Landbouw te rijk, natuur te schraal
In onze landbouw ligt vaak de nadruk op maximale productie. Die is alleen haalbaar met forse input van onder meer kunstmest en bestrijdingsmiddelen. Het is daarmee een kwetsbaar systeem, want de afhankelijkheid van deze externe inputs is groot. Daarnaast is er vanuit de maatschappij meer aandacht voor negatieve effecten van dergelijke middelen, zoals vervuiling van water en bodems en het verdwijnen van flora en fauna. Ook terreinbeherende organisaties, zoals Natuurmonumenten en Staatsbosbeheer, staan voor een uitdaging. Vooral biodiversiteit die vroeger veel voorkwam in de oude cultuurlandschappen staat erg onder druk in Nederland.

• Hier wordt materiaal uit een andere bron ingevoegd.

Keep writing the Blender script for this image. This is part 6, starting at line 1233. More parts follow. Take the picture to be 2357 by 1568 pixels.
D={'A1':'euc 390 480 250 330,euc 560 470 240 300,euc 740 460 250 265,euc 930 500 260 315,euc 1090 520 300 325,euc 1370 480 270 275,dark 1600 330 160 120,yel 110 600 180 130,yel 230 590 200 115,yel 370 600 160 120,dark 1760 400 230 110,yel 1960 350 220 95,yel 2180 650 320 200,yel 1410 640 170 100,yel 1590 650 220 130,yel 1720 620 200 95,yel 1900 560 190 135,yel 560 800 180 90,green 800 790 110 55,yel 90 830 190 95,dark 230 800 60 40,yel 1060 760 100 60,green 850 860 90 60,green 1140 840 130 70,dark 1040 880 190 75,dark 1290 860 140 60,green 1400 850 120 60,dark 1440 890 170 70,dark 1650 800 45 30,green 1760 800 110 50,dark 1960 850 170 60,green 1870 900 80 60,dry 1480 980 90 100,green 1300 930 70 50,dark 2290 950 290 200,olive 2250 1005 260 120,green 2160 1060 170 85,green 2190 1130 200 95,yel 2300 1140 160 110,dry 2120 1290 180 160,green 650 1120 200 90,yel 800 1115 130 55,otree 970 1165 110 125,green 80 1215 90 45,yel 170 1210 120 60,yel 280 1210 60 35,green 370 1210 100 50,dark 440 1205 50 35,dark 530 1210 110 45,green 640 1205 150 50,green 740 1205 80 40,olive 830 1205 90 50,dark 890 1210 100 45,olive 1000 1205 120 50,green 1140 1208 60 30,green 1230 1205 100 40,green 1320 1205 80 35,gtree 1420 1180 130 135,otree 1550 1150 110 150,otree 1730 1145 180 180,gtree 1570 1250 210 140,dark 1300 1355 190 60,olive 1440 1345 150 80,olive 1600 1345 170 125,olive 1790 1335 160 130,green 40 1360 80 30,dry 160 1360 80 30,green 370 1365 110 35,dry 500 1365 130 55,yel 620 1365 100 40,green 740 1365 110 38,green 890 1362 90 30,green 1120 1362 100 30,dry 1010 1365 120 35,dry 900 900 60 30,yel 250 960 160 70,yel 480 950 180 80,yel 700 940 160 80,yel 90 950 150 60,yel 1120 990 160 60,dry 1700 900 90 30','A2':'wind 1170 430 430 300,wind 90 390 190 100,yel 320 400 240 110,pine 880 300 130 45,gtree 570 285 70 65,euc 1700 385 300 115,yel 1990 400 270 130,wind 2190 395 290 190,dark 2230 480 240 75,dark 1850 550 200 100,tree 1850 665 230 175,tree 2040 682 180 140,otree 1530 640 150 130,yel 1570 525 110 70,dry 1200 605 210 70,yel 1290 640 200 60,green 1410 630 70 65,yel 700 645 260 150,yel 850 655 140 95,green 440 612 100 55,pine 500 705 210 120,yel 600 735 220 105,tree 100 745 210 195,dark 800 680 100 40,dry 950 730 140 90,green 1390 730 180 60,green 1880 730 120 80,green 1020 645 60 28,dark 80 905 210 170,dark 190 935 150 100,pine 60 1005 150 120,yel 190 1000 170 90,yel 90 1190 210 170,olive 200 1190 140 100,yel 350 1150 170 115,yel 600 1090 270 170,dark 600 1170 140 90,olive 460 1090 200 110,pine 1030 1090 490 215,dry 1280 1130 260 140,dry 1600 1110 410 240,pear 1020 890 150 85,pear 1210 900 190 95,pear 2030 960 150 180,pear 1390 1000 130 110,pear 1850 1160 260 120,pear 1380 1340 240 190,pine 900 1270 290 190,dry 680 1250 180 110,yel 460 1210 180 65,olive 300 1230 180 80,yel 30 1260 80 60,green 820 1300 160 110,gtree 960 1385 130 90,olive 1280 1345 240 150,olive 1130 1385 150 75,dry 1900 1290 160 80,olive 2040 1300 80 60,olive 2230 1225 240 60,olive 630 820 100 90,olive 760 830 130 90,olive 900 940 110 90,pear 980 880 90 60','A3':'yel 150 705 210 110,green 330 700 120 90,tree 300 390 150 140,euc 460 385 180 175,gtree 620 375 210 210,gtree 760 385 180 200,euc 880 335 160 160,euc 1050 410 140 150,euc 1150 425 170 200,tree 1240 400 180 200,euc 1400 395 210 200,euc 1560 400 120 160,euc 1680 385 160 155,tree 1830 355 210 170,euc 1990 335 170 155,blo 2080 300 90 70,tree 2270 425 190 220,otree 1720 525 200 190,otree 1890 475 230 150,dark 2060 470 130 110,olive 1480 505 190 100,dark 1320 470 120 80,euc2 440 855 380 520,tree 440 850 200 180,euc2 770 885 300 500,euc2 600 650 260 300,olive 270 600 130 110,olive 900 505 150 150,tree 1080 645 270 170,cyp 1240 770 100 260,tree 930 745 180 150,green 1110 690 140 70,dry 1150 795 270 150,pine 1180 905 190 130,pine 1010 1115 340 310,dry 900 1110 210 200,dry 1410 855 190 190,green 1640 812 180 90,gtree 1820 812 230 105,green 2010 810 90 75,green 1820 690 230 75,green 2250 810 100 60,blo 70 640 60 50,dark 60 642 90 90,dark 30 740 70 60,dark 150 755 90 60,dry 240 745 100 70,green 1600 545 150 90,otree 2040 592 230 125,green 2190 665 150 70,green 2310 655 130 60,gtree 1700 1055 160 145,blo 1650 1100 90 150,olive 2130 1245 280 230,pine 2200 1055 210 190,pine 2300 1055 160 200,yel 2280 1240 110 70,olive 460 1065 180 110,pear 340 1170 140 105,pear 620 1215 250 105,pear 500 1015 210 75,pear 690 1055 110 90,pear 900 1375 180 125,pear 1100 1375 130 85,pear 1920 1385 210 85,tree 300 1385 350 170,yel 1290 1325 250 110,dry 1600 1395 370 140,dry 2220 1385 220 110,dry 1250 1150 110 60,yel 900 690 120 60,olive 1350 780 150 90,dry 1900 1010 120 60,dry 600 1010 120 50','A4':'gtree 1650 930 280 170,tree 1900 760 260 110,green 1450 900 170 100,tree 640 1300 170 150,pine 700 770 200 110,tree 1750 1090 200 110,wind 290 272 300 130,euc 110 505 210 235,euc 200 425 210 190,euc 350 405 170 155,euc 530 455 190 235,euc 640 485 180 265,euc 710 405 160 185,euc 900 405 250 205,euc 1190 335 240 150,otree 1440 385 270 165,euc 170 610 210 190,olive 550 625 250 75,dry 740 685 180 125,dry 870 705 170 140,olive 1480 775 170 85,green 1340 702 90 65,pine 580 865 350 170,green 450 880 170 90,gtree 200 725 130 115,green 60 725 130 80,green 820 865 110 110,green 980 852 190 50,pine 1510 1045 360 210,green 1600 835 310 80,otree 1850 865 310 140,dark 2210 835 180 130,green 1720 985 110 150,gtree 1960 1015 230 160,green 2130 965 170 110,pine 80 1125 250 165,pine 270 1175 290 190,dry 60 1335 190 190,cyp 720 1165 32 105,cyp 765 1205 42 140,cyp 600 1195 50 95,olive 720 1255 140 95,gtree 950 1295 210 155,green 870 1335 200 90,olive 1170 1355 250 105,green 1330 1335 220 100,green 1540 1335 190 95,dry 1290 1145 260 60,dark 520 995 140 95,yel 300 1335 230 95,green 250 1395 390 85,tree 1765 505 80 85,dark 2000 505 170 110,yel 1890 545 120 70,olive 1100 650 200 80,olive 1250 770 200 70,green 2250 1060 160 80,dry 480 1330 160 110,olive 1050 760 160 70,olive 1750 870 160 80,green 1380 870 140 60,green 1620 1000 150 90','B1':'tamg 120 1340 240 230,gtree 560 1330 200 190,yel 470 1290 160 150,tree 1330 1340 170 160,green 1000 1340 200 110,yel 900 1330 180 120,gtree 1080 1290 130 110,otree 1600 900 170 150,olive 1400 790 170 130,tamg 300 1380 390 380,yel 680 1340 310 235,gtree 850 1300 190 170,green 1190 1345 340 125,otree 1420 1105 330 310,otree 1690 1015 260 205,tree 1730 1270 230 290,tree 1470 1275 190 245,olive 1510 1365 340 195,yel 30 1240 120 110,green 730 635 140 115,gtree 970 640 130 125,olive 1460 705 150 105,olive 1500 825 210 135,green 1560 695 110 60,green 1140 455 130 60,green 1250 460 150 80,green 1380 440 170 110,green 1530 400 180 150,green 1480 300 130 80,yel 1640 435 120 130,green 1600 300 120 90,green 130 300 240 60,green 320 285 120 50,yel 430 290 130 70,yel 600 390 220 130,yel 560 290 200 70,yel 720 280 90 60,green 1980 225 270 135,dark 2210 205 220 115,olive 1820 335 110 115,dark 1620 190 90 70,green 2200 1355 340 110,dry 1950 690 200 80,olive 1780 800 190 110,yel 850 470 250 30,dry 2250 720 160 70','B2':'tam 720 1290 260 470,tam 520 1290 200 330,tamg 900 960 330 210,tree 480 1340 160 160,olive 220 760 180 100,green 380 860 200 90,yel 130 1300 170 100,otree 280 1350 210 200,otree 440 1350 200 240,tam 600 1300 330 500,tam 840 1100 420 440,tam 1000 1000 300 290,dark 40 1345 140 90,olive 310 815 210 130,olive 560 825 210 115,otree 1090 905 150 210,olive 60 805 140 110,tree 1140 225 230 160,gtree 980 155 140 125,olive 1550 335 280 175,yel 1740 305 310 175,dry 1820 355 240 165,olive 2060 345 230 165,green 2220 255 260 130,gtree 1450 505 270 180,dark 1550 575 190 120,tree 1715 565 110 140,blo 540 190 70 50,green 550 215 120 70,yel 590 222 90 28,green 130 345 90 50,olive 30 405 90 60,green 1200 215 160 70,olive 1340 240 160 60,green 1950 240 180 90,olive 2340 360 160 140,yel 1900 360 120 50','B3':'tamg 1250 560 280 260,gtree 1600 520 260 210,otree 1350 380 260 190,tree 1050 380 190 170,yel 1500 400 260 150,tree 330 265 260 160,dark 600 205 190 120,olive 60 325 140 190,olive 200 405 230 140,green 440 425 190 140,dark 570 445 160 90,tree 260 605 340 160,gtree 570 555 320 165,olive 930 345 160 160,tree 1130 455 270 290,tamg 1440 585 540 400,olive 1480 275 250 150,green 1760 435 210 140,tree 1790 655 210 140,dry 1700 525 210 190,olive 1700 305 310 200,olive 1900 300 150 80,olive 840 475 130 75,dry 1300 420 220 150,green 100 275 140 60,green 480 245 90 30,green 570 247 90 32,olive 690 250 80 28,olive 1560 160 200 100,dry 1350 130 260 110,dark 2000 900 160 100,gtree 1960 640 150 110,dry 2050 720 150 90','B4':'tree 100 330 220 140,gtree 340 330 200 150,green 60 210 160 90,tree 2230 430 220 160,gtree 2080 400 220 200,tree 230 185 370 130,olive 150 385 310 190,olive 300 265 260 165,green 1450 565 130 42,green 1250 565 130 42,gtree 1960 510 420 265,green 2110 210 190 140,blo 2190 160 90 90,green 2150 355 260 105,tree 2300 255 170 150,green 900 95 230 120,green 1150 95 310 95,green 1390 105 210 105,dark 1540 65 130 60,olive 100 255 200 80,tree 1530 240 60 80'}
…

Het verweven van landbouw en natuur, zoals bij florarijke akkers, is dan nodig om die soortenrijkdom weer terug te krijgen. Daarnaast is er boerenkennis nodig om het beheer goed uit te voeren.

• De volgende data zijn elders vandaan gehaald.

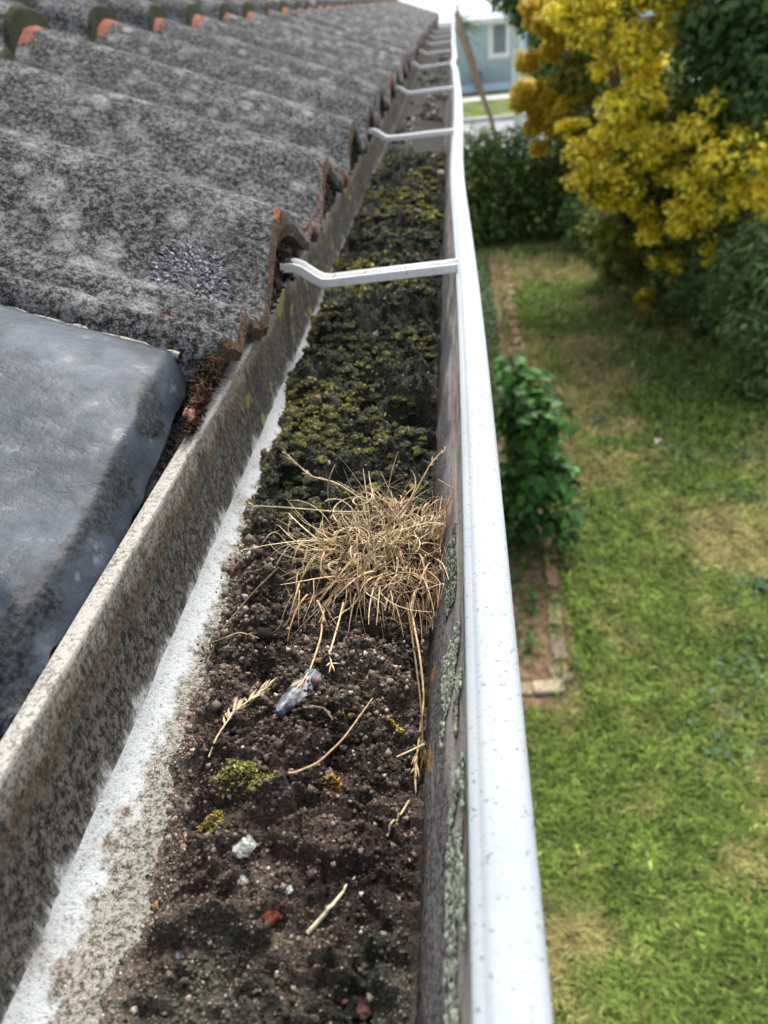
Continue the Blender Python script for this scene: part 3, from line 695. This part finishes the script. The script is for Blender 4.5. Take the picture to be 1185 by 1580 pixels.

Natuur als partner van landbouw
Juist florarijke akkers vormen bij uitstek een vorm van beheer die een verbinding legt tussen de wereld van de landbouw en die van de natuur. Het gaat om percelen waar voornamelijk granen worden geteeld, maar de akkers worden wel veel minder intensief bemest en bewerkt. Door deze extensievere teelt ontstaat er ruimte voor een heel diverse en zeldzame flora waarvan korenbloemen en klaprozen het bekendste zijn. Er zijn echter meer dan honderd soorten die bij deze groep akkerbloemen horen. Zij zorgen niet alleen voor een heel aantrekkelijk landschap, maar leveren ook een belangrijke bijdrage aan een breed biodiversiteitsherstel. Veel insecten en bestuivers als wilde bijen maken namelijk dankbaar gebruik van akkers waarop deze bloemen bloeien. En ook vogels en zoogdieren als de korenwolf kunnen voedsel en dekking vinden.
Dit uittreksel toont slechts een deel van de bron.